The world can only exist if it keeps forgetting the truth that there is no one to blame, that the accusations are lies about the victim. When we listen to the Spirit of Truth we remember that no one is to blame and the whole structure of lies begins to deconstruct. “This is what it looks like”, says Jesus. In that space of lies, of false accusations, stands Jesus and the people who receive the Spirit of Truth. And what are we doing? We are loving even more. I remember when I take the side of the victim, when I go and stand with the poor, the grieving, the lost, even the criminal dying next to me, I experience this joy and love bubbling up inside me that is Resurrection Life. I’m going to keep on loving because that is what the Spirit of Truth is. 

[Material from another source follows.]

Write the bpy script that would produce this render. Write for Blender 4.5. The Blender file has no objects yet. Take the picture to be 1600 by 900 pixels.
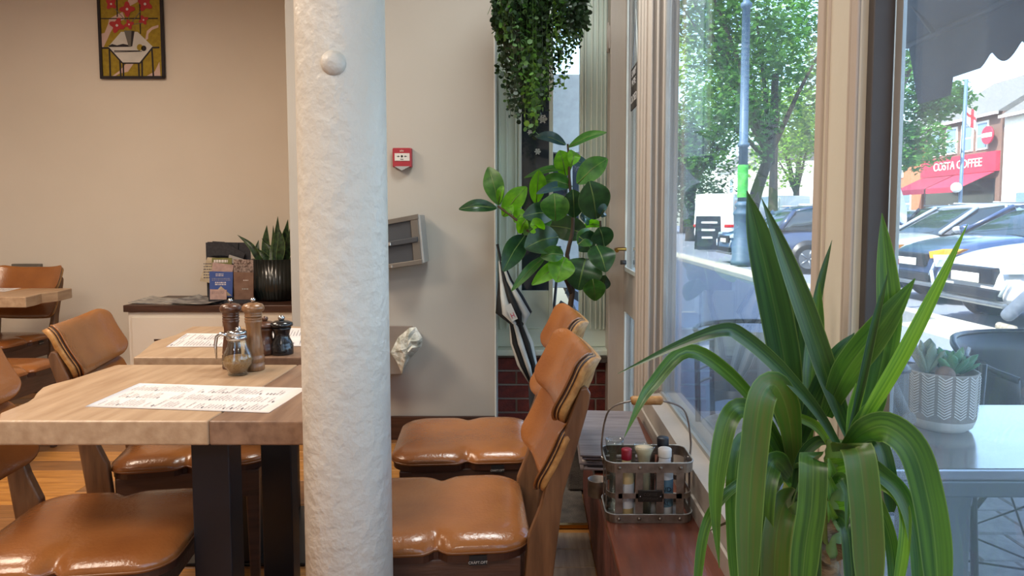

It takes immense practice and discernment to hear the Spirit of Truth, to choose Resurrection Life. Resurrection life is to hear the Spirit of Truth that tells us, ‘No. Not this way of finding a scapegoat and defining the enemy.” The Spirit of Truth is the power of Jesus, the power of love that fills the place of shame, accusation, and continues to love. This power enables us to see the truth that Christ is the hungry, the thirsty, the queer, the sick, the persons with disabilities, those in our prisons, the poor, the crying, the victims and we open our doors to Christ in all people. Resurrection life extends beyond the cross, beyond the empty tomb, beyond Easter, and well into every day of your life. 

“Peace I leave with you; my peace I give to you. I do not give to you as the world gives. Do not let your hearts be troubled, and do not let them be afraid.”